Là on en arrive à 50 ans d’immigration. On fait un bilan. Et si on est honnête il n’est pas totalement positif. Le discours dominant va probablement être positif, et il y en a des choses positives, mais pas que. Il va y avoir des célébrations. Les gens vont continuer à essayer de faire ce qu’ils ont fait jusqu’à maintenant, c’est-à-dire vendre des produits prêts à la consommation.

Mais moi ça ne m’intéresse pas de servir la soupe ni à ma propre communauté ni à la Belgique. Ça va être un peu un baromètre pour moi. J’attends la réaction des gens et des Turcs notamment.

Quel impact espères-tu que ce livre pourrait avoir ?

J’espère que ce livre fera un peu de vagues. J’espère aussi que les Turcs se verront plus clairement. J’espère que les Belges verront plus clair. Qu’ils verront plus clair en eux et qu’ils verront plus clairement la communauté d’en face. J’essaie de donner des exemples d’autres Belges qui vivent ailleurs et qui reproduisent des schémas, les « expats » par exemple. C’est universel. Il faut revenir aux vérités premières avant de juger les gens et se demander si quelque part tout ça n’est pas très normal. Et en même temps c’est une fatalité, les Turcs ne repartiront plus, ils sont là. Ils ne sont plus les Turcs de Turquie. La plupart des Turcs de Belgique qui vont là-bas se sentent complètement dépaysés et sont contents de rentrer en Belgique. Il y a là quelque part une équation qu’il va falloir résoudre à un moment. Ça prendra peut-être encore 40 ans. Je n’ai pas fini d’en parler. Et maintenant que j’ai ouvert la porte je ne vais pas m’arrêter. Que ce soit par la fiction ou par des textes comme celui-ci à mi-chemin entre le récit et l’essai.

Tu parles dans Anatolia d’ « écrivain mutant »… qu’entends tu par là ?

J’avais écrit il y a quelques années un article qui s’intitulait « Bienvenue dans l’âge mutant ». J’y parlais bien évidemment des Turcs, du vécu entre deux langues, mais je m’axais sur quelque chose de vraiment plus générationel. Je suis convaincu que quelle que soit la nationnalité, belge, italien, espagnol, arabe et turcs, les jeunes partagent quelque chose qui les distingue fondamentalement des générations passées et c’est ce qui en fait une génération de « mutants ». C’est une notion que je ne maîtrise pas totalement dans ce que j’essaie de lui faire dire mais qui est là, dont j’ai l’intuition, et qui va se préciser et qui va m’accompagner encore quelques temps. Je ne suis pas écrivain belge, je ne suis pas écrivain turc, je suis écrivain mutant. J’ai essayé d’être un écrivain belge, je ne suis pas sûr d’y être arrivé. J’ai essayé d’être un écrivain turc, mais j’ai vu que non, que je ne l’étais pas, que je ne pouvais pas l’être. Je constate que je ne le suis pas. Donc je ne peux être que mutant, et je ne peux être mutant dans tout ce que je fais. Et je pense que c’est quelque part là qu’on peut se retrouver, jeunes et issus de l’exil.

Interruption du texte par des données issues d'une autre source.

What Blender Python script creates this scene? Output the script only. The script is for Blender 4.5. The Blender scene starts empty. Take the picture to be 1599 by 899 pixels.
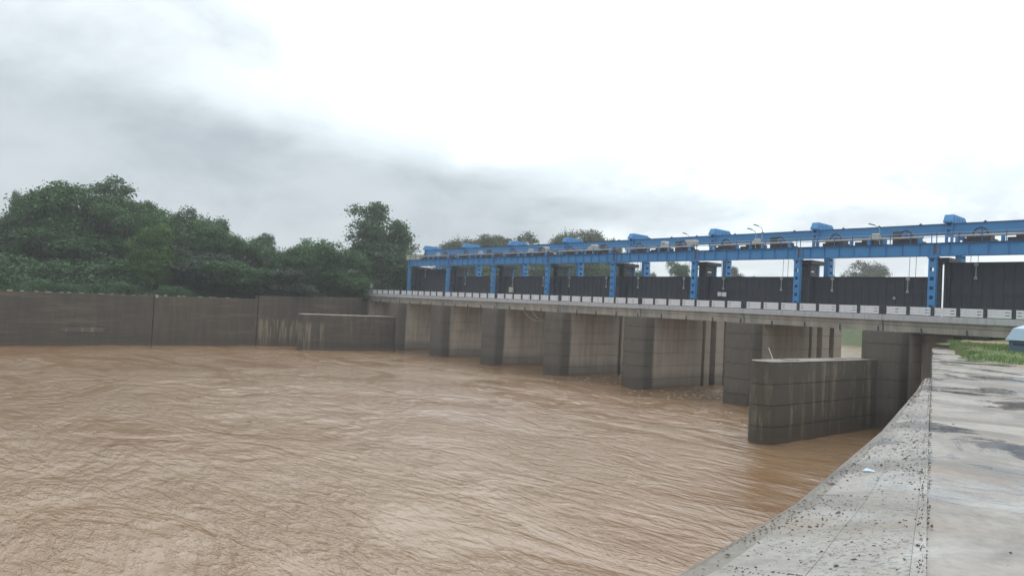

Anatolia est le premier volume d’une trilogie qui va être éditée chez le même éditeur, Vent d’ailleurs ?

Oui. C’est une trilogie qui commence avec Anatolia Rhapsody, puis il y a Rebellion park, et le troisième dont le titre est Democrazy blues.

Et J’habite un pays fantôme ? Il fait partie de ce cycle ?

Alors celui-là il va paraître chez Couleur livres. C’est un texte très différent. C’est une méditation, complètement intérieure. Il n’y a plus une dimension historique, sociologique, c’est vraiment un texte qui part de l’intime pour parler du déracinement, et la vacuité du déracinement dans le monde d’aujourd’hui. C’est une vision totalement intériorisée, dans l’émotionnel et dans le ressenti. L’écriture est plus de l’ordre de la prose poétique, d’une longue prose poétique, sans ancrage historique ni géographique. Donc il vient en complément à Anatolia Rhapsody.

Rebellion park lui, va faire suite à Anatolia et va creuser la dimension économique et politique de l’exil et les retours de flamme de cet exil. Je termine Anatolia par mon départ vers Istanbul. Je commence Rebellion park par mon arrivée à Istanbul.

Tout ça va être publié à quel rythme ?

Ça va se faire de manière assez rapprochée. Anatolia Rhapsody sort maintenant, à l’occasion de la Foire du livre. Rebellion park, je voudrais qu’il existe à la rentrée. J’attends un évenement décisif pour écrire le dernier chapitre de ce livre : les élections municipales turques qui ont lieu fin mars qui vont être décisives, et puis il y a les élections présidentielles fin août.